From Human Rights Watch
Abusive Techniques Were Authorized, Soldiers' Complaints Ignored
(New York, July 23, 2006) – Torture and other abuses against detainees in
U.S. custody in Iraq were authorized and routine, even after the 2004 Abu
Ghraib scandal, according to new accounts from soldiers in a Human
Rights Watch report released today. The new report, containing first-hand
accounts by U.S. military personnel interviewed by Human Rights Watch,
details detainee abuses at an off-limits facility at Baghdad airport and at
other detention centers throughout Iraq.
In the 53-page report, "No Blood, No Foul: Soldiers' Accounts of
Detainee Abuse in Iraq," soldiers describe how detainees were routinely
subjected to severe beatings, painful stress positions, severe sleep
deprivation, and exposure to extreme cold and hot temperatures.
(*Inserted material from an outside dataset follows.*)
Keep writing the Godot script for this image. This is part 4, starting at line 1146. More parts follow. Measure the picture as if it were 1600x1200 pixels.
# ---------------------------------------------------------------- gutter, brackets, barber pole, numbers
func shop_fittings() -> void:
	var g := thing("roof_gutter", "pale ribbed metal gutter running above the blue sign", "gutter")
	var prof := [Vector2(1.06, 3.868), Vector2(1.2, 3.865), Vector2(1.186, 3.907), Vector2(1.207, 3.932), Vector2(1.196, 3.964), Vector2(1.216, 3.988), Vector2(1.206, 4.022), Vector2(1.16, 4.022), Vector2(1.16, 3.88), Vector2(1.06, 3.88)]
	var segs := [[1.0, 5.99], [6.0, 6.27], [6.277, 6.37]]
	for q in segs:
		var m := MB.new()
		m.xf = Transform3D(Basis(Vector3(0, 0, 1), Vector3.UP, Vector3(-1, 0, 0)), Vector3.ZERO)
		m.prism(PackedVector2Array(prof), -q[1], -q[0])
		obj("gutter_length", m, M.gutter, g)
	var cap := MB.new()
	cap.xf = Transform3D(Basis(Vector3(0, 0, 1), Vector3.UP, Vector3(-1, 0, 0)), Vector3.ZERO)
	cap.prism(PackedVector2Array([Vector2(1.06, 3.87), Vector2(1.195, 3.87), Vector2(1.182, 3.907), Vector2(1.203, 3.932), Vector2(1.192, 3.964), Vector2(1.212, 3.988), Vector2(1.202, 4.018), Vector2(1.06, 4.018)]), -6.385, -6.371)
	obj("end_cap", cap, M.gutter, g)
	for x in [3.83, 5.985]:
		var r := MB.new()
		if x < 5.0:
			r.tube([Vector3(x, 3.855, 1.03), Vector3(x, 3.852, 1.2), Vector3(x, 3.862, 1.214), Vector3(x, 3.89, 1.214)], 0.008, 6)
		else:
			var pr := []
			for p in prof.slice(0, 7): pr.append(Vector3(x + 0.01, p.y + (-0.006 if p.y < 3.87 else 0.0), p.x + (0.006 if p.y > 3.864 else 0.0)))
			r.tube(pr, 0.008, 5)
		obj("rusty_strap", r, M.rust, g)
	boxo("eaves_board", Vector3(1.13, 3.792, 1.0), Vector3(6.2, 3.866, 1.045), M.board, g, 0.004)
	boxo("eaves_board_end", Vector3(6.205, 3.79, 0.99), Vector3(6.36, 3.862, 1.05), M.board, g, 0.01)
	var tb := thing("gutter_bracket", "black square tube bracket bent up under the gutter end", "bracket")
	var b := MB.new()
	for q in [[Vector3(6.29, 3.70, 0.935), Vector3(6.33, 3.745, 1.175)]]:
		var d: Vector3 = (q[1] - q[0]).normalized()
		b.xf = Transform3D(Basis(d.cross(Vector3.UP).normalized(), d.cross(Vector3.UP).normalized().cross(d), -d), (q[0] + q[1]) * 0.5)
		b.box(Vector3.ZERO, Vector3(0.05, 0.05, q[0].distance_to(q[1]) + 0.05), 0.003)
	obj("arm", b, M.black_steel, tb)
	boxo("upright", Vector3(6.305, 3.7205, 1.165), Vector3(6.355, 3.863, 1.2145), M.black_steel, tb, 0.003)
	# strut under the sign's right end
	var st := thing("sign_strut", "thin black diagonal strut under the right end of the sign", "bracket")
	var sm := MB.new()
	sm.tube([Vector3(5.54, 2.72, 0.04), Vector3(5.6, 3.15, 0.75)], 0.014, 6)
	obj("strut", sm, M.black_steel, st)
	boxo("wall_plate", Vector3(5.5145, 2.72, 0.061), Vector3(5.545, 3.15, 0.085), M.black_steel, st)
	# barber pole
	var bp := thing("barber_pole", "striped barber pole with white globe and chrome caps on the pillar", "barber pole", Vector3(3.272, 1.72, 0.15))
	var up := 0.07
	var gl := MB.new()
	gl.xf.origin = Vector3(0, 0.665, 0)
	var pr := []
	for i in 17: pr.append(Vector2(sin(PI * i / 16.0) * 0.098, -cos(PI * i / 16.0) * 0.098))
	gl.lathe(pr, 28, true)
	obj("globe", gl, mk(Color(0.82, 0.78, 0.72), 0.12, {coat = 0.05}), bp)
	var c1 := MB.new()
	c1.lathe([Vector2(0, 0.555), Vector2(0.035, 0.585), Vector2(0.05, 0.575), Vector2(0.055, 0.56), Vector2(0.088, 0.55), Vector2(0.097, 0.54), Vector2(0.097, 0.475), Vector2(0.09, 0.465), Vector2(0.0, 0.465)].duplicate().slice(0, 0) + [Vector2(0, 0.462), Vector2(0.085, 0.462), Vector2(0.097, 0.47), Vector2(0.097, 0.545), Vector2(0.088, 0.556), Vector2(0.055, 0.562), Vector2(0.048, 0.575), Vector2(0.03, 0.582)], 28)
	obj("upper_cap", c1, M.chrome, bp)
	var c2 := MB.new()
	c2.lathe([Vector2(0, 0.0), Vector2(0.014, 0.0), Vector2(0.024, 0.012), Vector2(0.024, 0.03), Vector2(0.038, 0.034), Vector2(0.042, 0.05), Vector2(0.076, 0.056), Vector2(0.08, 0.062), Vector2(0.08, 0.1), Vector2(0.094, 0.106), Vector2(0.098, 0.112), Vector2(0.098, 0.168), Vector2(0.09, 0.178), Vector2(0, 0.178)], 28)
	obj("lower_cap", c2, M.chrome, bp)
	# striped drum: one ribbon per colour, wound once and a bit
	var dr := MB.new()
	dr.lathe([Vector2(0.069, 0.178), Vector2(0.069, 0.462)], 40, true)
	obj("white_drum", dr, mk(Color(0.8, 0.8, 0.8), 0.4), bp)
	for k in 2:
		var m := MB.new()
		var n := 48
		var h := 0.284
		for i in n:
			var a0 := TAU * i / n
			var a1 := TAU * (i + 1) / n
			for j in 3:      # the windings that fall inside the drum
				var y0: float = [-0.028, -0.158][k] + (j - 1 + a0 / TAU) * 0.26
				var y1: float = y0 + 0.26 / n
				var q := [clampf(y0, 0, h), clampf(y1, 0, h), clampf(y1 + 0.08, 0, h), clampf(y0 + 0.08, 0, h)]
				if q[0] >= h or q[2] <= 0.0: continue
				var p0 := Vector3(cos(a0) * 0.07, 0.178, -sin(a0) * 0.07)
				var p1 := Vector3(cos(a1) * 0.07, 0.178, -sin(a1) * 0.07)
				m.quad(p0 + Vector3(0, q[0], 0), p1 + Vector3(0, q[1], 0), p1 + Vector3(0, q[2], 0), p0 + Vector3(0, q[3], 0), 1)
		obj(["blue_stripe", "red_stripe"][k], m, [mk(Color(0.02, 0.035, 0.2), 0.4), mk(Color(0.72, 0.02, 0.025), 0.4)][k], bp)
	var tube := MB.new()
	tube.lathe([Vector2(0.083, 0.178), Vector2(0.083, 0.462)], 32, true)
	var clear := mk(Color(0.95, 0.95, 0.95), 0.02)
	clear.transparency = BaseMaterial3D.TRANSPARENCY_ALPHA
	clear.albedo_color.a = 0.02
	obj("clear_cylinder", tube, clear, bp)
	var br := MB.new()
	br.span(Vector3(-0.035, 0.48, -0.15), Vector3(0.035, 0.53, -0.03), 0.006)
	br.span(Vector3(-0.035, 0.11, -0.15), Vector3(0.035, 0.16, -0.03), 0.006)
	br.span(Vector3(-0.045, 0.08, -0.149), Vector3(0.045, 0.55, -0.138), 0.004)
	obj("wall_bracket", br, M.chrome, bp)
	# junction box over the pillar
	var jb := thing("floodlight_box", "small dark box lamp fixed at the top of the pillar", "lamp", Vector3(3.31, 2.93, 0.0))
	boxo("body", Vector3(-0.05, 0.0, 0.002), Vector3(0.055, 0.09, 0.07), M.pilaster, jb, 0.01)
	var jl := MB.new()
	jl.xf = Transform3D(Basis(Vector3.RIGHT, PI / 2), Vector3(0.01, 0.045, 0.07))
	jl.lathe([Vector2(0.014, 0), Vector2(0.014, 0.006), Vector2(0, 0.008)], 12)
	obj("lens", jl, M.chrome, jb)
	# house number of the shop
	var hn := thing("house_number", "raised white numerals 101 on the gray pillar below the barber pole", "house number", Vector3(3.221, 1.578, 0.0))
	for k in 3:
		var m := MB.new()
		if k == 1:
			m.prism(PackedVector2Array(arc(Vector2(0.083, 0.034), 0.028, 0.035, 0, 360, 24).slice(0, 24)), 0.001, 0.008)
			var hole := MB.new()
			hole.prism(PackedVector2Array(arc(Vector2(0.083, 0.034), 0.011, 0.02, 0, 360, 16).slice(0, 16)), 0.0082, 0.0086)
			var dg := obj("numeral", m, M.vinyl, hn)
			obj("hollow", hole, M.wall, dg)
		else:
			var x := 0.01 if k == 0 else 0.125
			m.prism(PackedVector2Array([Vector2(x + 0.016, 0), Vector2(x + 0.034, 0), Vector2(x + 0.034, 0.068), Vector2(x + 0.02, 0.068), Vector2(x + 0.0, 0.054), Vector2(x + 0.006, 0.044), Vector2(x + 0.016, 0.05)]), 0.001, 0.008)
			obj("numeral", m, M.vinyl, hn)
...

The
accounts come from interviews conducted by Human Rights Watch,
supplemented by memoranda and sworn statements contained in
declassified documents.
"Soldiers were told that the Geneva Conventions did not apply, and that
interrogators could use abusive techniques to get detainees to talk," said
John Sifton, the author of the report and the senior researcher on terrorism
and counterterrorism at Human Rights Watch. "These accounts rebut U.S.
government claims that torture and abuse in Iraq was unauthorized and
exceptional – on the contrary, it was condoned and commonly used."
The accounts reveal that detainee abuse was an established and apparently
authorized part of the detention and interrogation processes in Iraq for
much of 2003-2005. They also suggest that soldiers who sought to report
abuse were rebuffed or ignored.
The Human Rights Watch report comes at a time when Bush
administration officials and congressional leaders are hotly debating the
applicability of the Geneva Conventions to detainee treatment. The report
provides vivid demonstration of the abuses that result when these basic
international standards are ignored.